Glickman Gives Wish List to Conferees
April 7, 2000
Agriculture Secretary Dan Glickman has sent his list of preferred changes to a conference committee that is to consider reconciling differences between the Senate and House versions of crop insurance reform. Staff meetings to prepare for the conference have been going on throughout this week.
Two issues about which Glickman has spoken before and that seem to be the most troublesome to the administration are adequate funding and who will chair the Federal Crop Insurance Corporation Board of Directors. Glickman says the chair must be filled by someone from USDA; the legislation calls for one of the part-time members to fill the chair.
"I emphasize in the strongest terms than, unless this legislation authorizes and Congress appropriates adequate funds for USDA to implement the changes this legislation mandates, USDA will be unable to implement the legislation, and neither Congress nor the administration will satisfy producers’ expectations," he said in letter to House Agriculture Committee Chairman Larry Combest (R-TX).
USDA believes it will need $110.6 million over five years to implement the legislation with about $32.4 million of that for research and development. So Glickman wants the conference committee to increase the statutory ceiling on mandatory spending for research and development from the Federal Crop Insurance Fund.

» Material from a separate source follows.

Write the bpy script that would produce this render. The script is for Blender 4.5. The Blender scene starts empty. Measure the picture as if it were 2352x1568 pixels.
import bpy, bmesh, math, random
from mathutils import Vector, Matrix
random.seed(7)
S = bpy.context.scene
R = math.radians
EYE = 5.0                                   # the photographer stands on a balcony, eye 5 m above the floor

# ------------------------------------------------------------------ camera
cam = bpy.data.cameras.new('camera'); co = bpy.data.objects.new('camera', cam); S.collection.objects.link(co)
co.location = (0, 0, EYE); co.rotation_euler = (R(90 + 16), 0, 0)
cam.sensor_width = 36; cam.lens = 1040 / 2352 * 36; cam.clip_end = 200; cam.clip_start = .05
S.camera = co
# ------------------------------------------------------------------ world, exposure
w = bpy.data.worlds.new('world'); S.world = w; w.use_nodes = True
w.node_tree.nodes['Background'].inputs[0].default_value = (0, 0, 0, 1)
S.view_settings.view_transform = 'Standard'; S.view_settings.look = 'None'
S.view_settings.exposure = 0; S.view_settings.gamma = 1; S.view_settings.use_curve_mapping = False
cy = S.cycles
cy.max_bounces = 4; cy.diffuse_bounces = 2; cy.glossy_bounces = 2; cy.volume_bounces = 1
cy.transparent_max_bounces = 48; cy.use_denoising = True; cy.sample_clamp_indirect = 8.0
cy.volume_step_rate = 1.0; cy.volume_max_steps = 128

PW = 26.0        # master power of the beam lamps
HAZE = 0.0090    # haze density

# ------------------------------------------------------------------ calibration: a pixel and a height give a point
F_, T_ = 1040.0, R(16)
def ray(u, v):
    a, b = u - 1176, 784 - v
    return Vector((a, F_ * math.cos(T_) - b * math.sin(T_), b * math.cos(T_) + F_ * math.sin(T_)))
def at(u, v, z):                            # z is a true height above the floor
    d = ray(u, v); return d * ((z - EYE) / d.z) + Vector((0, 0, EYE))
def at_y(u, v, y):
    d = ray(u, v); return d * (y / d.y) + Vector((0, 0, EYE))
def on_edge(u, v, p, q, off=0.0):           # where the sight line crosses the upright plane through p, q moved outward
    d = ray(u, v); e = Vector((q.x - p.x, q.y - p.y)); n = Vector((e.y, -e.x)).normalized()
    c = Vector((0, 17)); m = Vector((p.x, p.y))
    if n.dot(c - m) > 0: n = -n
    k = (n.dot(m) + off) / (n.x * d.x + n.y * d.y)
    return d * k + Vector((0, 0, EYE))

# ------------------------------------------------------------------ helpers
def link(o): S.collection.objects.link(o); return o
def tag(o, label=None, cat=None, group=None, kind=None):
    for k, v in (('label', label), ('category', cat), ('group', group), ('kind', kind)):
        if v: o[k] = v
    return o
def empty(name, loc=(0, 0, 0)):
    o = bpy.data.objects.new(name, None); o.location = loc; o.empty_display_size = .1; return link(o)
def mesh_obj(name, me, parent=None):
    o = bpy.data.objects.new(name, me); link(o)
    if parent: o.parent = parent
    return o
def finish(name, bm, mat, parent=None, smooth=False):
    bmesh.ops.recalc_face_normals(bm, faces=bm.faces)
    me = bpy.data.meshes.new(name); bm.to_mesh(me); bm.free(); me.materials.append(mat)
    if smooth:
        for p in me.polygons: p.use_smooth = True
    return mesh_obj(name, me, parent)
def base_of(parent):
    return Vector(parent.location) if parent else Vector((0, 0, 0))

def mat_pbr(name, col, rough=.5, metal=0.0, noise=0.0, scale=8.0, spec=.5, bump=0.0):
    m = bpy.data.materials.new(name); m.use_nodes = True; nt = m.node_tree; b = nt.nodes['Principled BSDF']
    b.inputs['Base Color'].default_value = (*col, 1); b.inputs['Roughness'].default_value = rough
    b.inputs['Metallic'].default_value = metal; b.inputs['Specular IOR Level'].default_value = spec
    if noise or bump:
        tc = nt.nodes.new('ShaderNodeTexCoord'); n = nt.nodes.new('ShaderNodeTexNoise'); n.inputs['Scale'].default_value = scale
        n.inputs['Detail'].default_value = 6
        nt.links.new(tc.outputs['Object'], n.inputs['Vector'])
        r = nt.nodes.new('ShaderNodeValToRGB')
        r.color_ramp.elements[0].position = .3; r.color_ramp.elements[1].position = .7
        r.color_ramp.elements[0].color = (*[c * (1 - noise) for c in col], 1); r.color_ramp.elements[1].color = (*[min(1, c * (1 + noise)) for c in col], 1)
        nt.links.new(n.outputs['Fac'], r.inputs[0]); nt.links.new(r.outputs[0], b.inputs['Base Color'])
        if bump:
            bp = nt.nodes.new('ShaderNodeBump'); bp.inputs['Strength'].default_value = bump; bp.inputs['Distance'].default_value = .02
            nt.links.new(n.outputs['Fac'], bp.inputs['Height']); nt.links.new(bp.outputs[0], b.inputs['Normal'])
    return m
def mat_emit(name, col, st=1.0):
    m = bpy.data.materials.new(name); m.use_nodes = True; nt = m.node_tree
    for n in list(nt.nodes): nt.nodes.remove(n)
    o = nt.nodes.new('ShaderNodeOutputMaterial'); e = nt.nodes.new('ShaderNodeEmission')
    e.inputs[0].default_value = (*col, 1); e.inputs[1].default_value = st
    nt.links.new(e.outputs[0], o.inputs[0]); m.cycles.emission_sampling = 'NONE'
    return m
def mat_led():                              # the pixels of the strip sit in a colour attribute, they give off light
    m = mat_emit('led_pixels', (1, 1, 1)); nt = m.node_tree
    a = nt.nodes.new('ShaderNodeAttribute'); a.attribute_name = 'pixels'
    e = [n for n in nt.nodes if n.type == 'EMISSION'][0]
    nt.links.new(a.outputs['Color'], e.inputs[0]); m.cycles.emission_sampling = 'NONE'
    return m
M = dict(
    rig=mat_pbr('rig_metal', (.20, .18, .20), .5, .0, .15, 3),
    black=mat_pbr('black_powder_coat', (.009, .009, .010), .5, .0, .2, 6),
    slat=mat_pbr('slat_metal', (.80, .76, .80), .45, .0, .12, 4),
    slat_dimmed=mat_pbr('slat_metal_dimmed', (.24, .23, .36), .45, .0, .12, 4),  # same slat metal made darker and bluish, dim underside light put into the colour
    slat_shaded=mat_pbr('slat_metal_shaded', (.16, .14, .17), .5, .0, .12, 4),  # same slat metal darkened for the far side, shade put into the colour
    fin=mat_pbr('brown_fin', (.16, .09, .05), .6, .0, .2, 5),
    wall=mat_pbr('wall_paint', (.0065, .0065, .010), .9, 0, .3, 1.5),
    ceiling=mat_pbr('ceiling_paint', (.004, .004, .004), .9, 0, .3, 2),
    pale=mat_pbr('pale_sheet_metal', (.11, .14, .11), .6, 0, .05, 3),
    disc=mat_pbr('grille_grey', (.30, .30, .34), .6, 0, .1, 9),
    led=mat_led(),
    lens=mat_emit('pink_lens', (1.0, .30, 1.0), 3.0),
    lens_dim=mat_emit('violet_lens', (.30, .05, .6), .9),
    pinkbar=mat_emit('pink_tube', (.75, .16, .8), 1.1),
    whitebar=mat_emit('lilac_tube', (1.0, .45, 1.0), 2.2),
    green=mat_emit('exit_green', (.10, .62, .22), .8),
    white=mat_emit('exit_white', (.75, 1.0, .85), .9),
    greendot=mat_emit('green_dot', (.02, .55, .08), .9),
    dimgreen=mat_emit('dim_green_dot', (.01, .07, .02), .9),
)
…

On the subject of the FCIC chair, Glickman said both bills specify that the chair "either may or must be" one of the part-time members, "each of whom is a person who would bring a personal financial conflict to the board. The bill would require that the members come from the very interest groups that benefit from the program ... we do not believe that the chairman of this very significant program’s board of directors should be a person with such an inherent conflict, nor do we believe that a majority of the members should have those conflicts."

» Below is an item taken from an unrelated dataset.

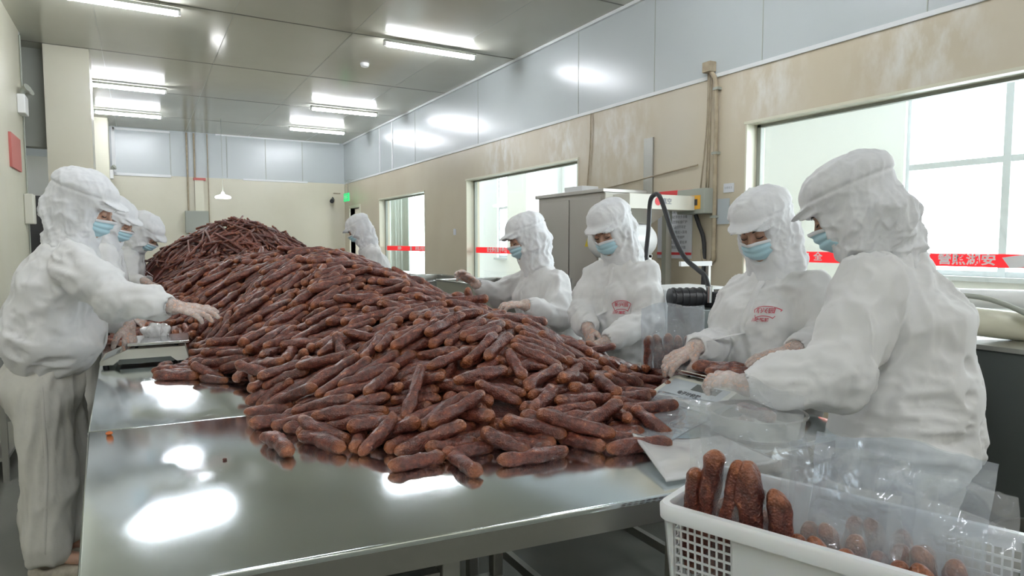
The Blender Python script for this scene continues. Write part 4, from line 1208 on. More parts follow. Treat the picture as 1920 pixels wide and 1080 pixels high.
def sausage_arrays(r, L, nr, ns, bend, seed, lump=.14):
    """verts (along x), faces, tip weight"""
    rr = np.random.RandomState(seed)
    ph = rr.rand(8) * 6.28
    V = []; T = []
    ts = 0.5 - 0.5 * np.cos(np.linspace(0, np.pi, nr))
    for t in ts:
        s = (t - .5) * L
        e = min(t, 1 - t) * L
        prof = math.sqrt(max(0, 1 - max(0, 1 - e / (1.15 * r)) ** 2)) * (0.86 + .14 * min(1, e / (3 * r)))
        swell = 1 + .08 * math.sin(9 * t + ph[0]) + .05 * math.sin(17 * t + ph[1]) + .1 * (t - .5) * math.sin(ph[6])
        y0 = bend * (1 - (2 * t - 1) ** 2) - bend * .5 + .1 * r * math.sin(7 * t + ph[5])
        for k in range(ns):
            a = 2 * PI * k / ns
            w = 1 + lump * (.5 * math.sin(3 * a + 5 * t + ph[2]) + .35 * math.sin(5 * a - 11 * t + ph[3]) + .35 * math.sin(2 * a + 23 * t + ph[4]))
            q = r * prof * swell * w * (1 + .035 * math.sin(11 * a + 6 * math.sin(13 * t + ph[6]) + ph[7]) + .03 * math.sin(7 * a + 31 * t + ph[7]))
            V.append((s, y0 + q * math.cos(a), q * math.sin(a)))
            T.append(max(0., 1 - e / (1.7 * r)))
    F = []
    for i in range(nr - 1):
        for k in range(ns):
            F.append((i * ns + k, i * ns + (k + 1) % ns, (i + 1) * ns + (k + 1) % ns, (i + 1) * ns + k))
    # knotted casing nub at each end
    return np.array(V), F, np.array(T)


def tip_attr(me, T):
    a = me.attributes.new('tip', 'FLOAT', 'POINT')
    a.data.foreach_set('value', np.asarray(T, dtype=np.float32))


_sm = {}


def sausage_mesh(r, L, fine=True, v=0):
    key = (round(r, 4), round(L, 2), fine, v)
    if key not in _sm:
        V, F, T = sausage_arrays(r, L, 44 if fine else 12, 22 if fine else 8, (.006, -.010, .003)[v] * L / .18, hash(key) % 9999 if False else int(r * 1e5 + L * 1e3 + v * 17) % 9999)
        me = bpy.data.meshes.new('sausage'); me.from_pydata(V.tolist(), [], F); me.update(); me.shade_smooth()
        me.materials.append(M['sausage']); tip_attr(me, T)
        _sm[key] = me
    return _sm[key]


def pose_matrix(p, d, roll=0.0):
    d = Vector(d).normalized()
    u = d.cross(Vector((0, 0, 1)))
    u = u.normalized() if u.length > 1e-3 else Vector((0, 1, 0))
    v = d.cross(u)
    m = Matrix((d, u, v)).transposed() @ Matrix.Rotation(roll, 3, 'X')
    return Matrix.Translation(p) @ m.to_4x4()


recs = []
for i in range(0, len(POSES), 7):
    x, y, z, az, el, r, L = POSES[i:i + 7]
    ca, ce = math.radians(az), math.radians(el)
    if (x > 1475 and 1380 < y < 1740) or (x < 335 and 2050 < y < 2760 and z < 880): continue
    recs.append((np.array((x, y, z)) / 1000., (math.cos(ca) * math.cos(ce), math.sin(ca) * math.cos(ce), math.sin(ce)), r / 10000., L / 100.))


def place_words(p):
    x, y, z = p
    a = 'far heap'
    for lim, w in ((1.62, 'front edge of heap'), (1.85, 'low front slope'), (2.1, 'front slope'), (2.4, 'upper front slope'), (2.8, 'nearer middle of heap'), (3.3, 'middle of heap'), (5.1, 'top of big heap')):
        if y < lim:
            a = w
            break
    u = (Vector(p) - C0).dot(RT) / (Vector(p) - C0).dot(FW) * FPX + CXP
    for lim, w in ((420, 'by left scale'), (560, 'far left'), (700, 'left of centre'), (830, 'at centre'), (960, 'right of centre'), (1090, 'under the middle workers'), (2000, 'by right scale')):
        if u < lim:
            return a, w, u
    return a, '', u


IND = 300
NLO = 0
seen = {}
sizes = {}
for i, (p, d, r, L) in enumerate(recs[:IND]):
    if p[1] < 5.1:
        v = i % 3
        me = sausage_mesh(r, L, True, v)
    else:
        me = sausage_mesh(r, L, False, i % 3)
    o = bpy.data.objects.new('sausage', me); COL.objects.link(o)
    o.matrix_world = pose_matrix(p, d, (i * 2.4) % 6.28 if p[1] > 5.1 else [0.25, -.3, 2.9, 3.4][i % 4])
    a, s, u = place_words(p)
    tilt = 'upended' if abs(d[2]) > .5 else ('slanting' if abs(d[2]) > .22 else 'flat')
    az = (Vector(d).dot(RT), Vector((d[0], d[1], 0)).dot(Vector((FW.x, FW.y, 0)).normalized()))
    ori = 'sideways' if abs(az[0]) > 1.6 * abs(az[1]) else ('end-on' if abs(az[1]) > 1.6 * abs(az[0]) else ('pointing back-right' if az[0] * az[1] > 0 else 'pointing back-left'))
    ln = 'short' if L < .17 else ('long' if L > .21 else 'mid-sized')
    lab = '%s %s sausage lying %s, %s, %s' % (ln, tilt, ori, a, s)
    if p[1] < 1.85 and i < 400 and abs(p[0] - .3) < .04:
        lab = 'single %s sausage lying alone, %s, %s' % (ln, a, s)
    seen.setdefault(lab, []).append((u, o))
for lab, lst in seen.items():
    lst.sort(key=lambda q: q[0])
    ordn = ['leftmost', 'second from left', 'third from left', 'fourth from left', 'fifth from left', 'sixth from left', 'seventh from left', 'eighth from left']
    for k, (u, o) in enumerate(lst):
        l = lab if len(lst) == 1 else lab + ', ' + (ordn[min(k, 7)] if k < len(lst) - 1 or len(lst) > 8 else 'rightmost')
        tag(o, l, 'sausage', 'dark red sausages heaped on the steel tables')


def merged(name, items, label, extra=None, nr=14, ns=9):
    VV, FF, TT = [], [], []
    off = 0
    for i, (p, d, r, L) in enumerate(items):
        V, F, T = sausage_arrays(r, L, nr, ns, (.006, -.010, .003)[i % 3] * L / .18, i)
        Mx = np.array(pose_matrix(p, d, (i * 2.4) % 6.28))
        V = V @ Mx[:3, :3].T + Mx[:3, 3]
        VV.append(V); TT.append(T)
        F = np.array(F) + off
        FF += F.tolist(); off += len(V)
    if extra:
        V, F = extra
        VV.append(np.array(V)); TT.append(np.zeros(len(V)))
        FF += (np.array(F) + off).tolist()
    me = bpy.data.meshes.new(name); me.from_pydata(np.vstack(VV).tolist(), [], FF); me.update(); me.shade_smooth()
    me.materials.append(M['sausage']); tip_attr(me, np.concatenate(TT))
    o = bpy.data.objects.new(name, me); COL.objects.link(o)
    tag(o, label, 'sausages', None, 'stuff')
    return o


# inner mass of each heap (thin plate surface through a few heights), just below the outer layer
PZ = [(.02, 3.0), (.26, 2.75), (.28, 2.55), (.3, 2.3), (.27, 2.1), (.3, 1.95), (.42, 1.78), (.56, 1.6), (.74, 1.5), (.87, 1.42), (1.03, 1.43), (1.13, 1.37), (1.3, 1.43), (1.56, 1.62), (1.73, 1.9), (1.75, 2.2), (1.72, 2.6), (1.74, 3.2), (1.75, 4), (1.75, 5), (.24, 3.2), (.25, 3.7), (.02, 3.95), (-.04, 4.5), (-.12, 5.2), (-.12, 5.7), (-.12, 6.5), (.5, 7.3), (1.3, 7.2), (1.8, 6.3), (1.75, 5.5)]
PP = [(1.1, 1.95, .29), (1.42, 1.95, .15), (1.0, 2.25, .28), (.75, 1.9, .17), (.55, 2.2, .16), (.9, 1.65, .14), (1.2, 3.0, .36), (1.15, 3.6, .40), (.9, 3.8, .50), (.75, 4.5, .48), (.85, 3.0, .38), (.6, 3.0, .27), (.6, 2.6, .21), (.8, 2.5, .27), (.45, 3.4, .27), (.27, 4.4, .28), (.12, 4.6, .22), (1.4, 4.2, .35), (1.3, 2.4, .24), (1.5, 3.2, .2), (.3, 3.0, .07),
      (.64, 6.1, .75), (.3, 6.0, .58), (.02, 5.8, .34), (1.25, 6.1, .56), (.7, 5.35, .42)]
_pts = np.array(PZ + [(x, y) for x, y, z in PP]); _val = np.array([0.] * len(PZ) + [q[2] for q in PP])
_phi = lambda r: np.where(r > 0, r * r * np.log(r + 1e-9), 0)
_n = len(_pts)
_K = _phi(np.linalg.norm(_pts[:, None] - _pts[None], axis=2)) + np.eye(_n) * .002
_Q = np.c_[np.ones(_n), _pts]
_w = np.linalg.solve(np.block([[_K, _Q], [_Q.T, np.zeros((3, 3))]]), np.r_[_val, 0, 0, 0])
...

Therefore, he added, the board "must be chaired by a USDA official, and the membership balance must not be overly weighted with part-time, financially interested members."
Both bills address the effects multi-year losses have on a producer’s yield history, but the respective provisions are structured "in very different ways and should be redesigned to provide this assistance to affected producers in a manner that minimizes complexity and ensures meaningful relief for hart hit producers," Glickman said.
The Senate bill also includes a pilot program, funded at $500 million over three years, to encourage farmers to choose from various risk management options. But to be effective, Glickman said, any such program must be structured "so that the available options are easily understood by producers."
He urged the conferees to work with USDA to find ways to "simplify and clarify this initiative."